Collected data

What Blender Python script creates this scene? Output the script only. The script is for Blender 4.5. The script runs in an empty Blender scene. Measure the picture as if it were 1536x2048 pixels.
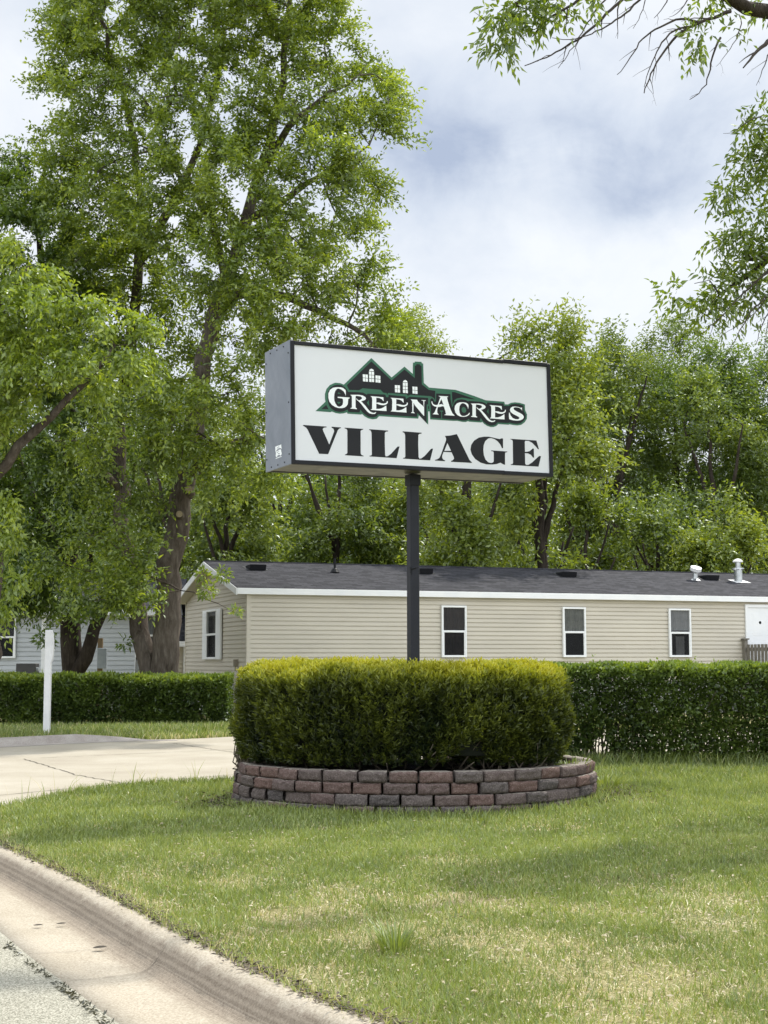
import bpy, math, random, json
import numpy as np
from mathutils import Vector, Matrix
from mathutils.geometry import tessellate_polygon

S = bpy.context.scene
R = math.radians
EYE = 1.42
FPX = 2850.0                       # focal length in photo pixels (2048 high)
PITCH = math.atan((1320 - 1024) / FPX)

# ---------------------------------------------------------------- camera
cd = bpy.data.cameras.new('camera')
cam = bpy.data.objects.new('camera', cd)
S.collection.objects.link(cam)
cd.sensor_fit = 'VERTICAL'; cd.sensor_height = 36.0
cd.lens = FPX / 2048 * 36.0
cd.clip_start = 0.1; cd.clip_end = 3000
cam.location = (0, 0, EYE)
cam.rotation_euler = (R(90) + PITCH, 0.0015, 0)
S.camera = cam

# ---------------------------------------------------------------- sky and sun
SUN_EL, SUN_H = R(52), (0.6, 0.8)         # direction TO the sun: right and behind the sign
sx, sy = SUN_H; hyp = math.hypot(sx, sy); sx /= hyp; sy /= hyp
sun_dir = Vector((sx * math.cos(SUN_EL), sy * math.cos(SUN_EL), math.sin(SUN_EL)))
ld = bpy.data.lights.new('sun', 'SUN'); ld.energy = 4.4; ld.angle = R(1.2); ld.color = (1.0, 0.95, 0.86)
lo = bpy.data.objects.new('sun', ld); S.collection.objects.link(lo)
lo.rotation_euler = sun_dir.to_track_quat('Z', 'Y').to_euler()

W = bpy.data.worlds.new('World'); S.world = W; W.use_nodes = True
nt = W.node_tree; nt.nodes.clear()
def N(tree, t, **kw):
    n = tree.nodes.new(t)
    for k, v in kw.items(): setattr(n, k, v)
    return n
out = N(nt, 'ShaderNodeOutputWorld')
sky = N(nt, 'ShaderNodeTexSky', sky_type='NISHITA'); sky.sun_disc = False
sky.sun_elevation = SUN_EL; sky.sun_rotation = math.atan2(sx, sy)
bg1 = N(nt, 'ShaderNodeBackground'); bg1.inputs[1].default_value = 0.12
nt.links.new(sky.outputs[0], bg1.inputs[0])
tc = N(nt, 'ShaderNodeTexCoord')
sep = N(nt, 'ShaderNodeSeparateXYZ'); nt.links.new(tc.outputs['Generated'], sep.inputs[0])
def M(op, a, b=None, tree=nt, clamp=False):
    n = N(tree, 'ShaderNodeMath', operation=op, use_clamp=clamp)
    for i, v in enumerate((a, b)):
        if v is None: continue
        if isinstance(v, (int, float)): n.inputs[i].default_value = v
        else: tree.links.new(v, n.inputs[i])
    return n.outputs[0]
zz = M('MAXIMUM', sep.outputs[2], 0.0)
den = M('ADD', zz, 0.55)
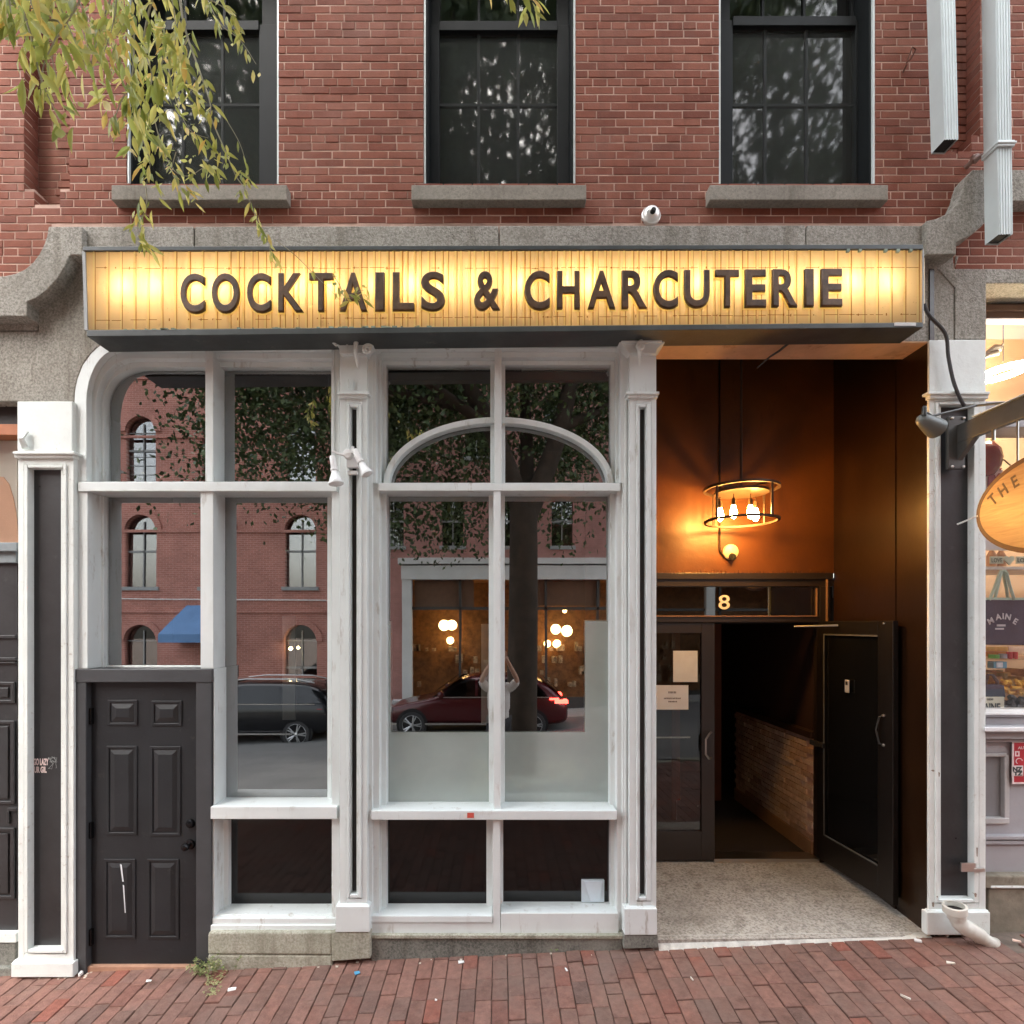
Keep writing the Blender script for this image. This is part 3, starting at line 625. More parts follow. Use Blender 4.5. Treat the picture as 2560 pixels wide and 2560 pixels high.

WORK TO BE COMPLETED
Leave out the pictures and repeat the lines from the start of the material through the line with "S.camera = cam", inclusive.

WORKED ANSWER
What Blender Python script creates this scene? Output the script only. The script is for Blender 4.5. The script runs in an empty Blender scene. Measure the picture as if it were 1536x2048 pixels.
import bpy, math, random, json
import numpy as np
from mathutils import Vector, Matrix
from mathutils.geometry import tessellate_polygon

S = bpy.context.scene
R = math.radians
EYE = 1.42
FPX = 2850.0                       # focal length in photo pixels (2048 high)
PITCH = math.atan((1320 - 1024) / FPX)

# ---------------------------------------------------------------- camera
cd = bpy.data.cameras.new('camera')
cam = bpy.data.objects.new('camera', cd)
S.collection.objects.link(cam)
cd.sensor_fit = 'VERTICAL'; cd.sensor_height = 36.0
cd.lens = FPX / 2048 * 36.0
cd.clip_start = 0.1; cd.clip_end = 3000
cam.location = (0, 0, EYE)
cam.rotation_euler = (R(90) + PITCH, 0.0015, 0)
S.camera = cam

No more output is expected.